В блестящем, как всегда, анализе Крастев и Холмс выводят важную мысль, носившуюся в воздухе последнее десятилетие – человеческая неудовлетворенность, обида, непонятость и ряд других разрушительных эмоций при умелом управлении складываются в разрушительную силу, которая, усиливая сама себя, движется вперед, сметая все на своем пути. “Антилиберальные, антиглобалистские, антимигрантские и антиевропейские настроения” – это запрос обиженного горожанина на то, чтобы быть услышанным, и страх этого же горожанина быть вытесненным. Но важно здесь то, что речь идет о горожанине, а не о гражданине. Гражданское сознание в его абсолютном понимании имеет способность к различию и проникновению в суть вещей.
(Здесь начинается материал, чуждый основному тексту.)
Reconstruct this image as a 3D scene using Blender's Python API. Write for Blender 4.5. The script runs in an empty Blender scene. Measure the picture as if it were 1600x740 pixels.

Свобода не может быть разменяна на безопасность. Географические и физические границы не могут становиться пределом солидарности и взаимопомощи. Человек другой этнической принадлежности всегда будет обладать тем же набором неотъемлемых прав, что и я. При таком сознании ценность общего пространства, будь то Европа, или – в пределе – мир, не ставится под сомнение. Мы не знаем, скольким поколениям нужно расти вместе, усиливая и наращивая гражданские ценности и практики, но хорошая новость в том, что мы верим в способность человека превозмочь эмоциональное, и мы знаем, что гражданское общество (в том числе и глобальное гражданское общество) – не вымышленное пространство, но цель пути.